Dartmoor Explorations

A collection of walks, discoveries, insights and pictures of exploring Dartmoor National Park

Methern Brook, Foxholes and West Dart Tinner’s Huts and Cache

The area around Methern Brook, Foxholes (Dart Hole) and the West Dart near Crow Tor and Lydford Tor has significant evidence of medieval tin streaming and three associated Tinner’s Huts and a Cache. The ancient trackway of the Lych Path passes through this delightfully peaceful area, which also boasts a lovely kerbed cairn with a cist.

0. Map
Sketch map of the features covered in this post. Methern Brook is so named by Eric Hemery in High Dartmoor (page 406), where he also mentions the ‘true hole’ of the this little valley was known for centuries as ‘Dart Hole’
1. Methern Brook
View looking north west up Methern Brook towards Devil’s Tor (sometimes called Foxholes Stream or Foxholes Water). This area can be quite boggy after rain. Hemery describes this a “Wild little glen”.
2. Methern Brook b
Evidence from the Tinners along Methern Brook. Crow Tor can be seen in the background
2. Methern Brook Hut a
The Tinner’s Hut adjacent to Methern Brook is in quite good condition considering it is around 400 years old
2. Methern Brook Hut d
The Tinner’s Hut is located at SX60257 79029
3. Frog
Frog near Methern Brook
4. Methern Brook Cache a
A short distance downstream from the Tinner’s Hut is a Tinner’s Cache.
4. Methern Brook Cache b
The northern side of the Cache is made from two earthfast boulders and the other remaining wall is of dressed granite.
4. Methern Brook Cache c
The Tinner’s Cache is located at SX60314 78938
4. Methern Brook Cache d
The Tinner’s Cache measures 1.5 metres north-south
5. Crow Tor a
Crow Tor has a very distinctive shape.
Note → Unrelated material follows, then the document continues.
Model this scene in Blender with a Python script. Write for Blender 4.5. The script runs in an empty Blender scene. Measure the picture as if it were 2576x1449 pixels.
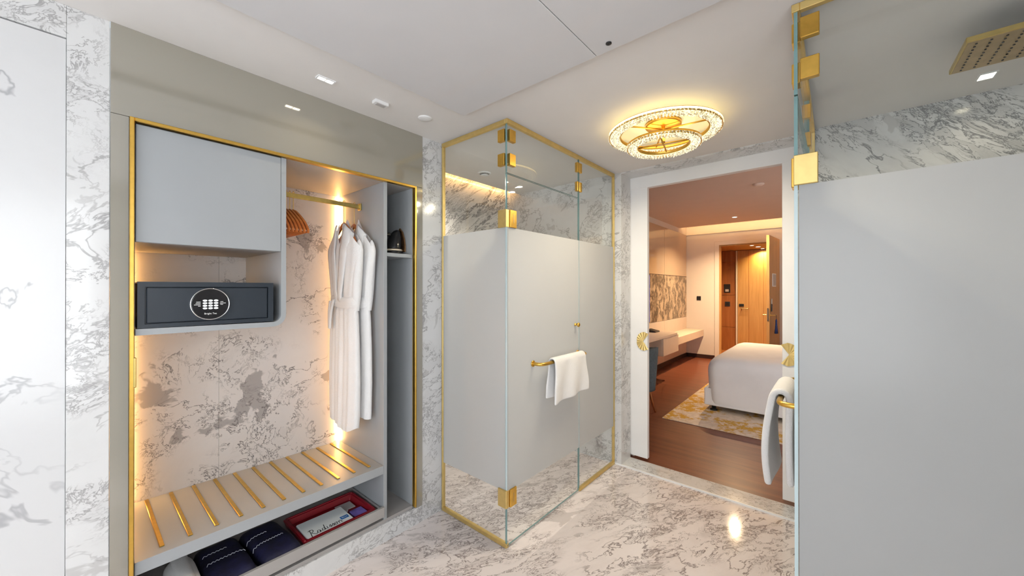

To some, Crow Tor takes on the rough outline of a bird which may account for its name, although Eric Hemery disputes this.
5. Crow Tor b
Crow Tor is also known as Crowtorre, Crewtor, Crewtorre, Crowter, Croughtor, Croughter (ref: Tors of Dartmoor).
5. Crow Tor c
Crow Tor lies at 540m above sea level
6. Foxholes a
View near Foxholes (OS map label), looking up Methern Brook
6. Foxholes b
Foxholes. Beardown Tors in the distance
6. Foxholes c
Foxholes or Dart Hole
7. Crow Tor Cist a
The cist near Crow Tor is actually a kerb cairn (with cist).
7. Crow Tor Cist b
The antiquity is described in the Heritage Gateway as being a: “low mound of 4.0 metres diameter by 0.3 metres high containing a granite cist with four sides surviving and a displaced capstone”. 
7. Crow Tor Cist c
Worth described in 1902, in the 21st Report of the Barrow Committee, that this was excavated and a scraper was found in the cist. It is located at SX60525 78676
8. Tinners Hut a
Just below Foxholes near the West Dart is a rather unusual hut / shelter insofar as it is built into a large, mound. R.G Haynes, in the 1960’s described it as a “Tinner’s shelter at Foxholes. Built into a tinner’s heap is a two roomed drystone building, a probable tinners’ shelter”.
8. Tinners Hut b
Haynes further described this shelter as having a “passage entrance with a doorway flanked by two stones grooved to take wooden door posts”. One upright stone remains in what was probably the entrance.
8. Tinners Hut c
The Tinner’s Hut / Shelter is located at SX60637 78325. At the west end the remains of a room, are approx. 2.5m square 
8. Tinners Hut d
View of the Tinner’s Hut / Shelter in its associated mound as viewed from the west.
9. Methern Brook
The foot of Methern Brook just before it cascades into the West Dart
10. Tinners Hut a
There is an area tin streamwork (about 1 hectare) on the east side of the ridge between Beardown and Lydford Tors. The working, is probably medieval or post-medieval in date (ref: Newman). There is one tinners’ hut sited within the working. The picture shows a view towards Longaford Tor (amongst others).
10. Tinners Hut b
This Tinner’s Hut was measured by Ordnance Survey as being 6.3m by 2.3m internally and is subdivided. It is located at SX60430 78098
10. Tinners Hut c
Probert (Royal Commission for the Historical Monuments of England) describes the antiquity as “Two upright granite slabs 0.4m high dividing the building into two rooms, 2.3m by 2.3m at the NW end and 3.1m by 2.3m at the SE end” 
11. General View
Leaving the area covered in this post. The meandering West Dart can be seen in the centre with Crow Tor beyond.